## SET EXERCISE
Copy exactly the lines from the start of the data below through the one that carries "rad = math.radians", and only those.

>> Begin

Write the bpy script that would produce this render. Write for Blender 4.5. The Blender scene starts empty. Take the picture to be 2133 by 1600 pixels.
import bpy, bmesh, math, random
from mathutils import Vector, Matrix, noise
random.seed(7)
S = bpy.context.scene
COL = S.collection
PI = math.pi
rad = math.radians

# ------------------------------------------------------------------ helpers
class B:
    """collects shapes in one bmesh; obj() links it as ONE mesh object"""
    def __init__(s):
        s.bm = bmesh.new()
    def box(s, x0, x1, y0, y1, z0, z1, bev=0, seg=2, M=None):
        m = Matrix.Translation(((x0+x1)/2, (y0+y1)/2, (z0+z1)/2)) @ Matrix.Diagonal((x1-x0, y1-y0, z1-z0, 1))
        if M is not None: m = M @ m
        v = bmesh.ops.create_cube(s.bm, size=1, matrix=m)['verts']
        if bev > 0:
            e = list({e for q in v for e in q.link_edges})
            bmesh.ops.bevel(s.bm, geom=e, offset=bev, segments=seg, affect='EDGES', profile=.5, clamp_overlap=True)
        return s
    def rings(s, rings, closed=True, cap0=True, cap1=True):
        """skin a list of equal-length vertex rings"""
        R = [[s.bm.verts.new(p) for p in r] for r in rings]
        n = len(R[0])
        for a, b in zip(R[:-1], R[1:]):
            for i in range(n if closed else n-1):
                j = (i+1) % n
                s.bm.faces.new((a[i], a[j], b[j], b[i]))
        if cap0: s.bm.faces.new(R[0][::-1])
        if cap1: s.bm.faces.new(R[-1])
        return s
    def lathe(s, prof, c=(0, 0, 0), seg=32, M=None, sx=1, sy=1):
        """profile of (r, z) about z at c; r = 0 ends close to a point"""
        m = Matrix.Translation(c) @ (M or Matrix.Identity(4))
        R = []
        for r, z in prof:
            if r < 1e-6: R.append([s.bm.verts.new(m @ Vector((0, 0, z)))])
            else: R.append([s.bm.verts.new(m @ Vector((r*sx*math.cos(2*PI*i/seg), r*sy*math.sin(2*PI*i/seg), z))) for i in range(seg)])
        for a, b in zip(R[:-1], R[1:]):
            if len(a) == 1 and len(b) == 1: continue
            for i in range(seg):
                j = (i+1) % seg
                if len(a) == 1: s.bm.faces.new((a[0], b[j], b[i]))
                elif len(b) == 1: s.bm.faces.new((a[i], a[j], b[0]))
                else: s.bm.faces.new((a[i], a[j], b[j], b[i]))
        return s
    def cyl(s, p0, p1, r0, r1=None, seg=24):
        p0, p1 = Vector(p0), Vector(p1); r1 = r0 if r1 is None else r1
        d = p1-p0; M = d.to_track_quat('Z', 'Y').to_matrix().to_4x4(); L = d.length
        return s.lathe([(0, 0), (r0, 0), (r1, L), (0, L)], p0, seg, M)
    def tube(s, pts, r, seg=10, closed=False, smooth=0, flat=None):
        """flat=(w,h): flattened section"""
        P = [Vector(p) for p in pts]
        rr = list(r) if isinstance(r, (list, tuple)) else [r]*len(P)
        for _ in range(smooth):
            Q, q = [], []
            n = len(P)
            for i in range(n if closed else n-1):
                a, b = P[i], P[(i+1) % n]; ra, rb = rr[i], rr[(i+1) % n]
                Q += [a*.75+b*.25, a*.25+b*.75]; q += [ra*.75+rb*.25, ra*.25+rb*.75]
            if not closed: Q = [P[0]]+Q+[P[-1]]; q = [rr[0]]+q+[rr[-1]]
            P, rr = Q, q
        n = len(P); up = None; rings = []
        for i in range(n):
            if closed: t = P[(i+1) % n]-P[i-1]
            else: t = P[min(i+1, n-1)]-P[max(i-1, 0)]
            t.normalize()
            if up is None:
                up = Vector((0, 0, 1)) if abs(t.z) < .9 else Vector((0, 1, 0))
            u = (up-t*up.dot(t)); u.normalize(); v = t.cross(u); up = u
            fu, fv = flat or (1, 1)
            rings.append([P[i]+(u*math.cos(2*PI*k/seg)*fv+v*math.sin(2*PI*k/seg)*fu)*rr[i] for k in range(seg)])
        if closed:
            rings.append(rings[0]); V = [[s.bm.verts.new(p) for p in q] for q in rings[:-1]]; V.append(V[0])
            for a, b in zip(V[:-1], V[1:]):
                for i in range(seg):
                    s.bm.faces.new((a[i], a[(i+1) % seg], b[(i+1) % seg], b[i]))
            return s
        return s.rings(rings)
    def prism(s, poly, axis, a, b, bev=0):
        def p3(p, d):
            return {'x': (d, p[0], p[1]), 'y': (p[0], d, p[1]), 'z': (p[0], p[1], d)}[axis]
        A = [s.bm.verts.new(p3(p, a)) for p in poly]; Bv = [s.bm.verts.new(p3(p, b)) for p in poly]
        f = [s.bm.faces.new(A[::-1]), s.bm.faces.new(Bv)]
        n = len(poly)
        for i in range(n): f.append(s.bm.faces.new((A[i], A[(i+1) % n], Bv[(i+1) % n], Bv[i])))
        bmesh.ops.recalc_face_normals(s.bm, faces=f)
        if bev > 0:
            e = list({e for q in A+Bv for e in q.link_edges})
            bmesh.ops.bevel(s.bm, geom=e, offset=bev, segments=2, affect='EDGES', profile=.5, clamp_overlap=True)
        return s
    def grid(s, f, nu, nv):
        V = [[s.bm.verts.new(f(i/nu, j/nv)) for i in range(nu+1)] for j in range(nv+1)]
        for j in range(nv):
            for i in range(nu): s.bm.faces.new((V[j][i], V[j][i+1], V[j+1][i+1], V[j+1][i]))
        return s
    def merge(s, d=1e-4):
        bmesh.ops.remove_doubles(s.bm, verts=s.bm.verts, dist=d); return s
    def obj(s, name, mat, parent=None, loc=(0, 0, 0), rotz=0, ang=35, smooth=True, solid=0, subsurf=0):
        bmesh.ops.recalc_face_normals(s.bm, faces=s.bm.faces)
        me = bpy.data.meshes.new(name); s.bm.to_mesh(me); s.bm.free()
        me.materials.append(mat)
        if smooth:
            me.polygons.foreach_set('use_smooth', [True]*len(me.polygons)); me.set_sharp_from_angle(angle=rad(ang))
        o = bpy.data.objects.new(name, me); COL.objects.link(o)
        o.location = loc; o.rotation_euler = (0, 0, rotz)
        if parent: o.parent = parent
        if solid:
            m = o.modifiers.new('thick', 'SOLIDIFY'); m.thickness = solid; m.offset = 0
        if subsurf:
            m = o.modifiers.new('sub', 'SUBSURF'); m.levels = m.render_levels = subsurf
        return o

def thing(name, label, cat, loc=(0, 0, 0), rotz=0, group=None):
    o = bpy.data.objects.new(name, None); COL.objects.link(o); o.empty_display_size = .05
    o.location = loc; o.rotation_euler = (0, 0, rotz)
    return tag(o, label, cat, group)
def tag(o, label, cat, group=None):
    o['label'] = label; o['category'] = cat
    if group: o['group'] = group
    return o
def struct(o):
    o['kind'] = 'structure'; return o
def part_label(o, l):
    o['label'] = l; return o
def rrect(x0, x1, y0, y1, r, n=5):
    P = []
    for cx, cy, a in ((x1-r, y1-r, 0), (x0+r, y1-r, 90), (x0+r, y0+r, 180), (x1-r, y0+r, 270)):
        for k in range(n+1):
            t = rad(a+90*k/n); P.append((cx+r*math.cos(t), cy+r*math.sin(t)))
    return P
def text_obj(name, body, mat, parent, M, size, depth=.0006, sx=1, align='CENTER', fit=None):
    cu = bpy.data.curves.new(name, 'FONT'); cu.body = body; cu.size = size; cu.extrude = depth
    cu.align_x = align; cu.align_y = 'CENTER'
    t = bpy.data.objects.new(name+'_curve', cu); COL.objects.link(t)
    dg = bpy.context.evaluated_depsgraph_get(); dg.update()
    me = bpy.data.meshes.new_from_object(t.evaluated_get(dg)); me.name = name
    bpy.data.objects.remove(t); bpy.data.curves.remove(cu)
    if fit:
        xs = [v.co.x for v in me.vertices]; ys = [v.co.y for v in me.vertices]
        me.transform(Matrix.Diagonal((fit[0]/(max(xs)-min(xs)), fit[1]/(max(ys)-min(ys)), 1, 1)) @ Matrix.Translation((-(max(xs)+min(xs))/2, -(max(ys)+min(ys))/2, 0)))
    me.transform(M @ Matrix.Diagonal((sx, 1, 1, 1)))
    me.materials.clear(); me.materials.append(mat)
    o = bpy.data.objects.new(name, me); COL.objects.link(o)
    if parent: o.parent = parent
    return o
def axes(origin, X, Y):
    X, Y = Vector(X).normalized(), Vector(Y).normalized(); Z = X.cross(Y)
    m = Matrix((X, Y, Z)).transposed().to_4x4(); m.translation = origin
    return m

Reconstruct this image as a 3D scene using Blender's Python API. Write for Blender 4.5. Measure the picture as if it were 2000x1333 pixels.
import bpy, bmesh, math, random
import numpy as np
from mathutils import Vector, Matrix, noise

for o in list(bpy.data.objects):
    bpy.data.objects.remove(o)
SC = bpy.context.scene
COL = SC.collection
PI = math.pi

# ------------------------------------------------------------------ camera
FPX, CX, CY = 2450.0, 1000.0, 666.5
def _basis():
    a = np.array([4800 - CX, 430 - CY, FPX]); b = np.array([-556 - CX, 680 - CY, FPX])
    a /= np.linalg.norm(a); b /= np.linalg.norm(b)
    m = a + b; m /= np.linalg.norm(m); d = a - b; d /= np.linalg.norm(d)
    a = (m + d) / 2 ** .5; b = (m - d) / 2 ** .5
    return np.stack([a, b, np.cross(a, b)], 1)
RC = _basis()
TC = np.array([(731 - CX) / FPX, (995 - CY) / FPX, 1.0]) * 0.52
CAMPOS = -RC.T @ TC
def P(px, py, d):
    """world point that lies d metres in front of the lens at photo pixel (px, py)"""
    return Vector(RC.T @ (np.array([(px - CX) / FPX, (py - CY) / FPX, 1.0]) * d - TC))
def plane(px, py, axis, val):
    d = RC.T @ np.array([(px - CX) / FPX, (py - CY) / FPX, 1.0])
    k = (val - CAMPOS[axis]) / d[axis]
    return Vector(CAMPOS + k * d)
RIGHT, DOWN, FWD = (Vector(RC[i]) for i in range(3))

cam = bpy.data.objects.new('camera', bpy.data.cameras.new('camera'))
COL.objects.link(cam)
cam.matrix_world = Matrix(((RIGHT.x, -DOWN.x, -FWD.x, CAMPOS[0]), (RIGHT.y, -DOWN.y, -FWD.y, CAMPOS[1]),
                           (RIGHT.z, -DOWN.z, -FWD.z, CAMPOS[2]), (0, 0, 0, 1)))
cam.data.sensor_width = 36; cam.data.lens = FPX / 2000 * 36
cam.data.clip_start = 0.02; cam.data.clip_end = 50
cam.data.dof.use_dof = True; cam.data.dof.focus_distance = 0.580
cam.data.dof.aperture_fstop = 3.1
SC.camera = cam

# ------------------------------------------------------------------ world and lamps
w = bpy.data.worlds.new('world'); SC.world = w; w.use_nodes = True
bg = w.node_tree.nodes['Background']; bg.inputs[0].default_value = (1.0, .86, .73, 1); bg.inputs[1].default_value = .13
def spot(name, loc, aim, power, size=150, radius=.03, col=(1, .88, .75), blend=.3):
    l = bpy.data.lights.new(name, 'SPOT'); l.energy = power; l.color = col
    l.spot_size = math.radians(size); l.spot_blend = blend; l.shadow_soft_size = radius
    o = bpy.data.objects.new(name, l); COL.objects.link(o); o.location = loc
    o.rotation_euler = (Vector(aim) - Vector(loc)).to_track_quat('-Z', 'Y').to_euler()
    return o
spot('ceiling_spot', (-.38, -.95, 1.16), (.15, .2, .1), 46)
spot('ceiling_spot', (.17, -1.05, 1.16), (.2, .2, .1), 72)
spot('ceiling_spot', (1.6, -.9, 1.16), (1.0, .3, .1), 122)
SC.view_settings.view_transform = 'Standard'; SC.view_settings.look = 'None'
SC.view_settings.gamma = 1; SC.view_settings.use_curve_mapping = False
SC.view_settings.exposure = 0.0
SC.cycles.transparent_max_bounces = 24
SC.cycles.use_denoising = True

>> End

## SOLUTION FOR THIS PROBLEM
Write the bpy script that would produce this render. Write for Blender 4.5. The Blender scene starts empty. Take the picture to be 2133 by 1600 pixels.
import bpy, bmesh, math, random
from mathutils import Vector, Matrix, noise
random.seed(7)
S = bpy.context.scene
COL = S.collection
PI = math.pi
rad = math.radians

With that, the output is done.